Theoretical seminar | 10 June 2026

Subwavelength dielectric Mie resonators constitute a minimal yet powerful platform for exploring non-Hermitian photonics, where radiative losses render the eigenvalue spectrum intrinsically complex. We first demonstrate that individual high-index Mie resonators can host exceptional points (EPs) originating from the interference of multipolar modes coupled to the same radiation channel. By continuously tuning geometric parameters, these EPs are shown to be connected by a bulk Fermi arc, revealing a two-sheeted Riemann surface in the complex frequency plane and establishing a direct link between non-Hermitian topology and single-particle scattering physics [1,2].

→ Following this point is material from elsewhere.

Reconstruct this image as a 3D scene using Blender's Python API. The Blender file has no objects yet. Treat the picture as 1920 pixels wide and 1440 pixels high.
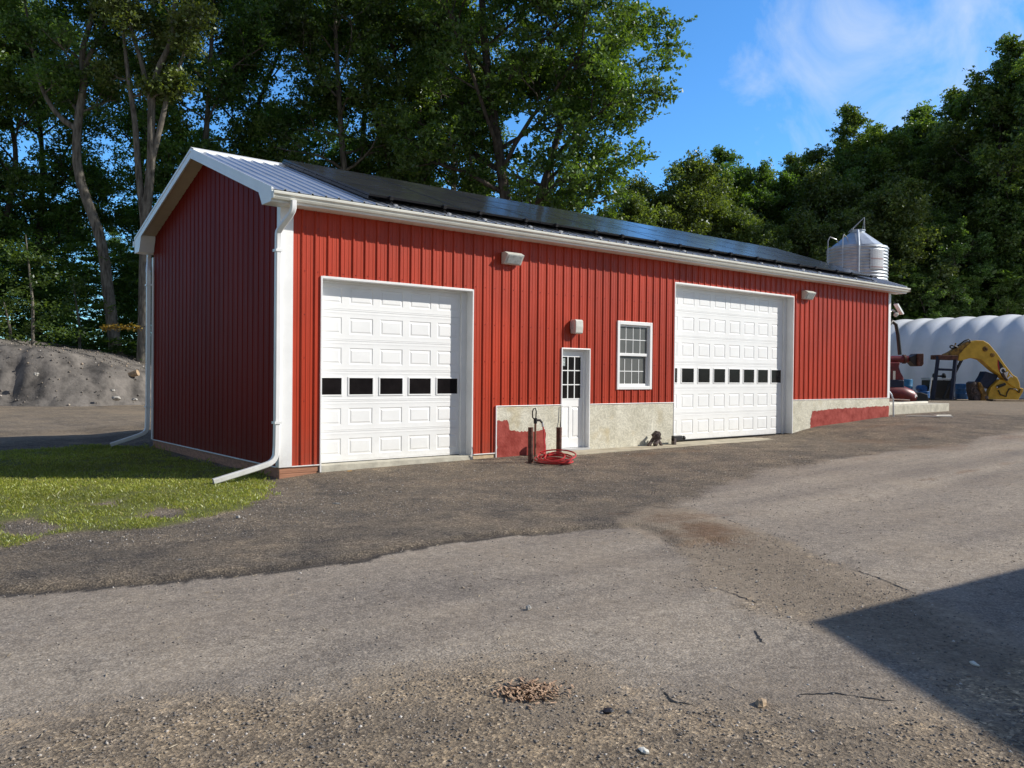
import bpy, math, random
import numpy as np
from mathutils import Vector, Matrix
random.seed(7)
rng = np.random.default_rng(11)
PI = math.pi
SC = bpy.context.scene
COL = SC.collection

# ------------------------------------------------------------------ camera model
CAM = np.array([-5.817, -12.504, 1.509])
YAW, PITCH, ROLL, FPX = 0.88705, -0.011222, 0.0097268, 1556.5
cy, sy = math.cos(YAW), math.sin(YAW)
FW = np.array([cy*math.cos(PITCH), sy*math.cos(PITCH), math.sin(PITCH)])
_r = np.array([sy, -cy, 0.0]); _u = np.cross(_r, FW)
RT = math.cos(ROLL)*_r + math.sin(ROLL)*_u
UP = -math.sin(ROLL)*_r + math.cos(ROLL)*_u
def at(px, py, dep):
    """survey helper: point seen at photo pixel px,py at distance dep along the view axis"""
    return CAM + dep*(FW + RT*(px-960)/FPX - UP*(py-720)/FPX)
def on_z(px, py, z):
    d = FW + RT*(px-960)/FPX - UP*(py-720)/FPX
    return CAM + d*(z-CAM[2])/d[2]

# ------------------------------------------------------------------ mesh helpers
class MB:
    def __init__(s): s.v = []; s.f = []
    def add(s, vs, fs):
        o = len(s.v); s.v += [tuple(map(float, v)) for v in vs]; s.f += [tuple(i+o for i in f) for f in fs]; return s
    def box(s, a, b):
        x0, y0, z0 = a; x1, y1, z1 = b
        if x0 > x1: x0, x1 = x1, x0
        if y0 > y1: y0, y1 = y1, y0
        if z0 > z1: z0, z1 = z1, z0
        return s.add([(x0,y0,z0),(x1,y0,z0),(x1,y1,z0),(x0,y1,z0),(x0,y0,z1),(x1,y0,z1),(x1,y1,z1),(x0,y1,z1)],
                     [(0,3,2,1),(4,5,6,7),(0,1,5,4),(1,2,6,5),(2,3,7,6),(3,0,4,7)])
    def obox(s, c, ax, ay, az):
        c = np.array(c, float); ax = np.array(ax, float); ay = np.array(ay, float); az = np.array(az, float)
        vs = [c+sx*ax+sy_*ay+sz*az for sz in (-1,1) for sy_ in (-1,1) for sx in (-1,1)]
        return s.add(vs, [(0,2,3,1),(4,5,7,6),(0,1,5,4),(1,3,7,5),(3,2,6,7),(2,0,4,6)])
    def bar(s, a, b, w, h, up=(0,0,1)):
        a = np.array(a, float); b = np.array(b, float); d = b-a; L = np.linalg.norm(d); d /= L
        u = np.array(up, float)
        if abs(np.dot(u, d)) > .98: u = np.array([0,1.0,0])
        x = np.cross(d, u); x /= np.linalg.norm(x); z = np.cross(x, d)
        return s.obox((a+b)/2, d*L/2, x*w/2, z*h/2)
    def tube(s, pts, rad, n=8, cap=True):
        pts = [np.array(p, float) for p in pts]
        if not hasattr(rad, '__len__'): rad = [rad]*len(pts)
        o = len(s.v); prev = None; vs = []
        for i, p in enumerate(pts):
            d = (pts[min(i+1, len(pts)-1)]-pts[max(i-1, 0)]); d = d/(np.linalg.norm(d)+1e-9)
            if prev is None:
                t = np.array([0,0,1.0]) if abs(d[2]) < .9 else np.array([1.0,0,0])
                x = np.cross(d, t)
            else: x = prev-d*np.dot(prev, d)
            x /= np.linalg.norm(x)+1e-9; prev = x; y = np.cross(d, x)
            for k in range(n):
                a = 2*PI*k/n; vs.append(p+rad[i]*(math.cos(a)*x+math.sin(a)*y))
        fs = []
        for i in range(len(pts)-1):
            for k in range(n):
                k2 = (k+1) % n; fs.append((i*n+k, i*n+k2, (i+1)*n+k2, (i+1)*n+k))
        if cap: fs.append(tuple(range(n))[::-1]); fs.append(tuple((len(pts)-1)*n+k for k in range(n)))
        return s.add(vs, fs)
    def prism(s, poly, origin, ex, ey, ez, th):
        """polygon in the ex,ey plane, thickness th along ez, centred"""
        O = np.array(origin, float); ex = np.array(ex, float); ey = np.array(ey, float); ez = np.array(ez, float)
        n = len(poly); vs = [O+ex*a+ey*b-ez*th/2 for a, b in poly]+[O+ex*a+ey*b+ez*th/2 for a, b in poly]
        fs = [tuple(range(n))[::-1], tuple(range(n, 2*n))]+[(i, (i+1) % n, n+(i+1) % n, n+i) for i in range(n)]
        return s.add(vs, fs)
    def lathe(s, prof, c, n=24, axis=(0,0,1)):
        c = np.array(c, float); d = np.array(axis, float); d /= np.linalg.norm(d)
        t = np.array([0,0,1.0]) if abs(d[2]) < .9 else np.array([1.0,0,0])
        x = np.cross(d, t); x /= np.linalg.norm(x); y = np.cross(d, x)
        vs = []; fs = []
        for r, h in prof:
            for k in range(n):
                a = 2*PI*k/n; vs.append(c+d*h+r*(math.cos(a)*x+math.sin(a)*y))
        for i in range(len(prof)-1):
            for k in range(n):
                k2 = (k+1) % n; fs.append((i*n+k, i*n+k2, (i+1)*n+k2, (i+1)*n+k))
        fs.append(tuple(range(n))[::-1]); fs.append(tuple((len(prof)-1)*n+k for k in range(n)))
        return s.add(vs, fs)
    def build(s, name, mat, parent=None, smooth=False, bevel=0, org=None):
        me = bpy.data.meshes.new(name)
        vs = s.v
        if org is None and parent is not None: org = parent.get('_o', (0,0,0))
        if org is not None: vs = [(v[0]-org[0], v[1]-org[1], v[2]-org[2]) for v in vs]
        me.from_pydata(vs, [], s.f); me.update()
        ob = bpy.data.objects.new(name, me); COL.objects.link(ob)
        me.materials.append(mat)
        if parent is not None: ob.parent = parent
        elif org is not None: ob.location = org
        import bmesh
        bm = bmesh.new(); bm.from_mesh(me); bmesh.ops.recalc_face_normals(bm, faces=bm.faces); bm.to_mesh(me); bm.free()
        if smooth:
            me.polygons.foreach_set('use_smooth', [True]*len(me.polygons))
            m = ob.modifiers.new('es', 'EDGE_SPLIT'); m.split_angle = math.radians(38)
        if bevel:
            m = ob.modifiers.new('bv', 'BEVEL'); m.width = bevel; m.segments = 2; m.limit_method = 'ANGLE'; m.harden_normals = False
        return ob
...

Building on this single-resonator paradigm, was extended the concept to periodic and stacked dielectric metasurfaces, where collective-mode hybridization enables the controlled merging of bound states in the continuum (BICs) into exceptional bound states in the continuum (EP-BICs) [3]. These states inherit the nonradiative character of BICs together with the singular dispersion and enhanced parametric sensitivity of EPs, thereby overcoming the fundamental radiative-loss limitations of nanoscale non-Hermitian systems.

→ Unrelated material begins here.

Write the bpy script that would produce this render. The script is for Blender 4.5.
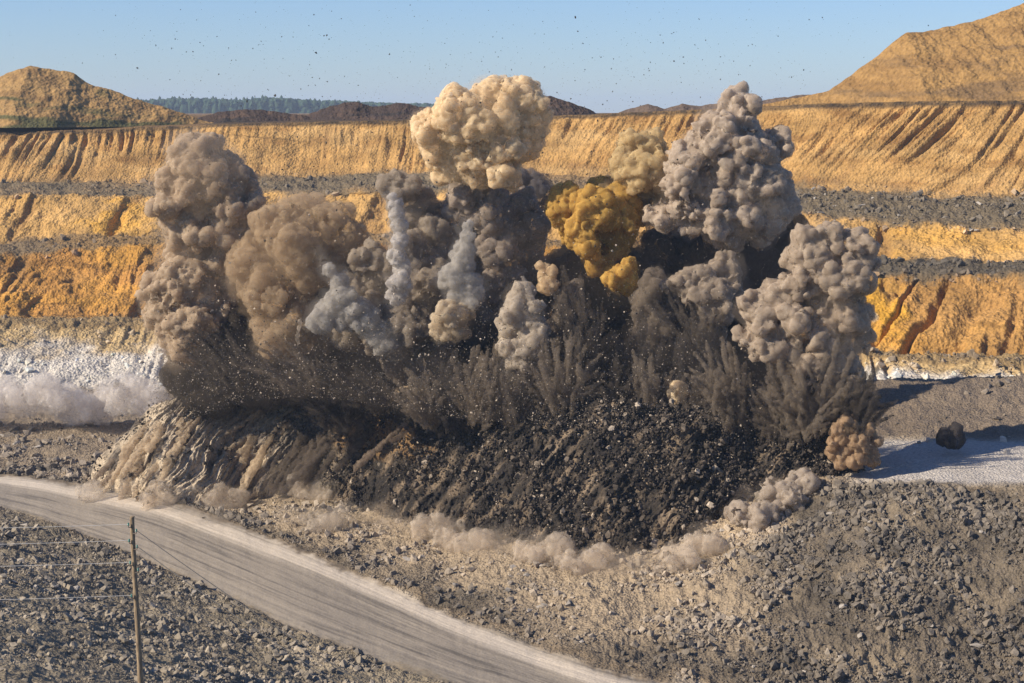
import bpy, bmesh, math, random
import numpy as np
from mathutils import Vector, Matrix, Euler

for _o in list(bpy.data.objects): bpy.data.objects.remove(_o)
SC = bpy.context.scene
COL = SC.collection
R = math.radians

# ------------------------------------------------------------------ camera, sky, sun, exposure
F, CX, HY = 1911.0, 512.0, 112.0          # focal length in px, optical centre, horizon row
cam = bpy.data.objects.new('camera', bpy.data.cameras.new('camera')); COL.objects.link(cam)
cam.location = (0, 0, 0); cam.rotation_euler = (R(90), 0, 0)
cam.data.sensor_width = 36; cam.data.lens = F / 1024 * 36
cam.data.shift_y = -(341.5 - HY) / 1024
cam.data.clip_start = 0.5; cam.data.clip_end = 20000
SC.camera = cam
TS = Vector((-0.82, -0.25, 0.52)).normalized()     # towards the sun
EL = math.asin(TS.z)
AZ = math.atan2(TS.x, TS.y)
w = bpy.data.worlds.new('World'); SC.world = w; w.use_nodes = True
nt = w.node_tree; nt.nodes.clear()
sky = nt.nodes.new('ShaderNodeTexSky'); sky.sky_type = 'NISHITA'; sky.sun_disc = False
sky.sun_elevation = EL; sky.sun_rotation = AZ
sky.air_density = 1.0; sky.dust_density = 0.1; sky.ozone_density = 3.0; sky.altitude = 100
bg = nt.nodes.new('ShaderNodeBackground'); bg.inputs['Strength'].default_value = 0.068
wo = nt.nodes.new('ShaderNodeOutputWorld')
tint = nt.nodes.new('ShaderNodeMix'); tint.data_type = 'RGBA'; tint.blend_type = 'MULTIPLY'; tint.inputs[0].default_value = 1.0
tint.inputs[7].default_value = (0.81, 0.99, 1.42, 1)
nt.links.new(sky.outputs[0], tint.inputs[6]); nt.links.new(tint.outputs[2], bg.inputs[0]); nt.links.new(bg.outputs[0], wo.inputs[0])
sun = bpy.data.objects.new('sun', bpy.data.lights.new('sun', 'SUN')); COL.objects.link(sun)
sun.data.energy = 5.0; sun.data.angle = R(0.5); sun.data.color = (1.0, 0.90, 0.76)
sun.rotation_euler = TS.to_track_quat('Z', 'Y').to_euler()
sun.location = (-100, -50, 100)
SC.view_settings.view_transform = 'Standard'; SC.view_settings.look = 'None'
SC.view_settings.exposure = 0.52; SC.view_settings.gamma = 1.0
try: SC.view_settings.use_curve_mapping = False
except Exception: pass
cy = SC.cycles
cy.max_bounces = 8; cy.diffuse_bounces = 2; cy.glossy_bounces = 1; cy.transmission_bounces = 2
cy.volume_bounces = 4; cy.transparent_max_bounces = 48
cy.use_denoising = True
cy.caustics_reflective = False; cy.caustics_refractive = False

# ------------------------------------------------------------------ helpers
def W(px, py, Y):
    return np.array(((px - CX) / F * Y, Y, -(py - HY) / F * Y))

def tag(o, label=None, cat=None, group=None, kind=None):
    if label: o['label'] = label
    if cat: o['category'] = cat
    if group: o['group'] = group
    if kind: o['kind'] = kind
    return o

def link(name, me, mat=None, parent=None):
    o = bpy.data.objects.new(name, me); COL.objects.link(o)
    if mat and not me.materials: me.materials.append(mat)
    if parent: o.parent = parent
    return o

def mesh_np(name, V, Fa, smooth=False):
    """V (n,3); Fa (m,k) all faces with k corners"""
    me = bpy.data.meshes.new(name)
    V = np.ascontiguousarray(V, dtype=np.float32); Fa = np.ascontiguousarray(Fa, dtype=np.int32)
    m, k = Fa.shape
    me.vertices.add(len(V)); me.vertices.foreach_set('co', V.ravel())
    me.loops.add(m * k); me.loops.foreach_set('vertex_index', Fa.ravel())
    me.polygons.add(m); me.polygons.foreach_set('loop_start', np.arange(0, m * k, k, dtype=np.int32))
    me.polygons.foreach_set('use_smooth', np.full(m, smooth, dtype=bool))
    me.update(calc_edges=True); me.validate()
    return me

def set_col(me, C):
    a = me.color_attributes.new('strata', 'FLOAT_COLOR', 'POINT')
    d = np.ones((len(me.vertices), 4), dtype=np.float32); d[:, :3] = C
    a.data.foreach_set('color', d.ravel())

# numpy gradient noise
_rs = np.random.RandomState(7)
_perm = np.concatenate([_rs.permutation(256)] * 3).astype(np.int64)
_g = _rs.normal(size=(256, 3)); _g /= np.linalg.norm(_g, axis=1)[:, None]
def pn(x, y, z=0.0):
    x, y, z = np.broadcast_arrays(np.asarray(x, float), np.asarray(y, float), np.asarray(z, float))
    xi, yi, zi = (np.floor(a).astype(np.int64) for a in (x, y, z))
    xf, yf, zf = x - xi, y - yi, z - zi
    xi &= 255; yi &= 255; zi &= 255
    u, v, s = (t * t * t * (t * (t * 6 - 15) + 10) for t in (xf, yf, zf))
    def gr(i, j, k):
        h = _perm[_perm[_perm[xi + i] + yi + j] + zi + k]
        return _g[h, 0] * (xf - i) + _g[h, 1] * (yf - j) + _g[h, 2] * (zf - k)
    def lp(a, b, t): return a + (b - a) * t
    return 1.5 * lp(lp(lp(gr(0,0,0), gr(1,0,0), u), lp(gr(0,1,0), gr(1,1,0), u), v),
                    lp(lp(gr(0,0,1), gr(1,0,1), u), lp(gr(0,1,1), gr(1,1,1), u), v), s)
def fbm(x, y, z=0.0, o=4, g=0.5):
    t = 0; a = 1; n = 0
    for i in range(o):
        t = t + a * pn(x * 2**i + 17.3 * i, y * 2**i - 9.1 * i, z * 2**i + 3.7 * i); n += a; a *= g
    return t / n
def ridge(x, y, z=0.0, o=3):
    t = 0; a = 1; n = 0
    for i in range(o):
        t = t + a * (1 - 2 * np.abs(pn(x * 2**i + 11.3 * i, y * 2**i, z * 2**i))); n += a; a *= .5
    return t / n
def sst(a, b, x):
    t = np.clip((x - a) / (b - a), 0, 1); return t * t * (3 - 2 * t)
def mixc(A, B, t):
    return A * (1 - t[..., None]) + np.asarray(B) * t[..., None]

# ------------------------------------------------------------------ materials
def new_mat(name):
    m = bpy.data.materials.new(name); m.use_nodes = True
    n = m.node_tree; n.nodes.clear()
    return m, n, n.nodes.new('ShaderNodeOutputMaterial')
def N(n, t, **k):
    a = n.nodes.new(t)
    for key, v in k.items():
        if key in a.inputs: a.inputs[key].default_value = v
        else: setattr(a, key, v)
    return a
def earth_mat(name, attr=True, color=(.2,.17,.14), scale=1.6, var=0.35, bump=0.5, dist=0.15, rough=0.95):
    m, n, out = new_mat(name)
    bs = N(n, 'ShaderNodeBsdfPrincipled'); bs.inputs['Roughness'].default_value = rough
    bs.inputs['Specular IOR Level'].default_value = 0.15
    tc = N(n, 'ShaderNodeTexCoord')
    n1 = N(n, 'ShaderNodeTexNoise'); n1.inputs['Scale'].default_value = scale; n1.inputs['Detail'].default_value = 6; n1.inputs['Roughness'].default_value = .7
    n2 = N(n, 'ShaderNodeTexVoronoi'); n2.inputs['Scale'].default_value = scale * 1.3
    n.links.new(tc.outputs['Object'], n1.inputs['Vector']); n.links.new(tc.outputs['Object'], n2.inputs['Vector'])
    mr = N(n, 'ShaderNodeMapRange'); mr.inputs['From Min'].default_value = .3; mr.inputs['From Max'].default_value = .7
    mr.inputs['To Min'].default_value = 1 - var; mr.inputs['To Max'].default_value = 1 + var
    n.links.new(n1.outputs['Fac'], mr.inputs['Value'])
    mx = N(n, 'ShaderNodeVectorMath', operation='SCALE')
    if attr:
        at = N(n, 'ShaderNodeVertexColor'); at.layer_name = 'strata'
        n.links.new(at.outputs['Color'], mx.inputs[0])
    else: mx.inputs[0].default_value = color
    n.links.new(mr.outputs[0], mx.inputs['Scale'])
    n.links.new(mx.outputs[0], bs.inputs['Base Color'])
    ad = N(n, 'ShaderNodeMath', operation='ADD')
    n.links.new(n1.outputs['Fac'], ad.inputs[0]); n.links.new(n2.outputs['Distance'], ad.inputs[1])
    bp = N(n, 'ShaderNodeBump'); bp.inputs['Strength'].default_value = bump; bp.inputs['Distance'].default_value = dist
    n.links.new(ad.outputs[0], bp.inputs['Height']); n.links.new(bp.outputs[0], bs.inputs['Normal'])
    n.links.new(bs.outputs[0], out.inputs['Surface'])
    return m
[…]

Finally, was demonstrated that the extreme field confinement and tailored dissipation landscape in EP and EP-BIC platforms provide a fertile ground for nonlinear and multistable optical responses [4].

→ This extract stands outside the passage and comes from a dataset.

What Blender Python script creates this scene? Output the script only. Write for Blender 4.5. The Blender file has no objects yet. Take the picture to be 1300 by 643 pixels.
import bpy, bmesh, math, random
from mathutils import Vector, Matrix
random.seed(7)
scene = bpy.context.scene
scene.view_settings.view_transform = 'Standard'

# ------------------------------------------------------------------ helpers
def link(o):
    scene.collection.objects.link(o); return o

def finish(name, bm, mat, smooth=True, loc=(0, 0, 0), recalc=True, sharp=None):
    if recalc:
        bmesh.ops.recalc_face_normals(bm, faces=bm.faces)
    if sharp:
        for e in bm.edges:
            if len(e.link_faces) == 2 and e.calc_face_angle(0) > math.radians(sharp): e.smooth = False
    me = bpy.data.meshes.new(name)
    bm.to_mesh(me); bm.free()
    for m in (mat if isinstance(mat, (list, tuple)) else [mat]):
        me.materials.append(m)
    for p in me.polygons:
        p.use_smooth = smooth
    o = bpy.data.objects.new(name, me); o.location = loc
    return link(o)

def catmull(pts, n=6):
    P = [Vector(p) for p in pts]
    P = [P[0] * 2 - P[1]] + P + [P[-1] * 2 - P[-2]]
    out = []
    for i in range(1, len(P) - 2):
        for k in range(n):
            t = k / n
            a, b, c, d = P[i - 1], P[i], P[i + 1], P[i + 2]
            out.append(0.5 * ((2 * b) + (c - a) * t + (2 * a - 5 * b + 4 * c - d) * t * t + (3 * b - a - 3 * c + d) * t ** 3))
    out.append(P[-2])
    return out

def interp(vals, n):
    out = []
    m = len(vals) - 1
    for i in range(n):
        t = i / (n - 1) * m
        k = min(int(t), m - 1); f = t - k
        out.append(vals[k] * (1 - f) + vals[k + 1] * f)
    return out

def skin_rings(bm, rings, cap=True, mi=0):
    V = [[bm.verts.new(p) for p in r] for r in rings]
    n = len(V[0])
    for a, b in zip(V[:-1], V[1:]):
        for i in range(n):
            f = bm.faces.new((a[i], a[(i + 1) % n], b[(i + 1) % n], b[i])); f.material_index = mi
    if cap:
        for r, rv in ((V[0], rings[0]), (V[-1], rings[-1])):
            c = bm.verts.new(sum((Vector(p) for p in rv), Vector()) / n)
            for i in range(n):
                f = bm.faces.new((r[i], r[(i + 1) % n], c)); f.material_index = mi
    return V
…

Main paper/arXiv, related to the seminar, and other references, up to 5
[1] F. Zhang, N. S. Solodovchenko, H. Fan, et al., “Non-Hermitian singularities in scattering spectra of Mie resonators,” Sci. Adv. 11, eadr9183 (2025).
[2] N. Solodovchenko, F. Zhang, M. Bochkarev, et al., “Experimental observation of bulk Fermi arc in a single dielectric resonator,” arXiv 2502.12711 (2026).
[3] A. Canós Valero, Z. Sztranyovszky, E. A. Muljarov, A. Bogdanov, and T. Weiss, “Exceptional bound states in the continuum,” Phys. Rev. Lett. 134, 103802 (2025).
[4] Z. Liu, X. Yin, A. Bogdanov, et al., “Optical multistability in a compact microcavity enabled by near-exceptional coupling,” Nat. Nanotechnology (2026).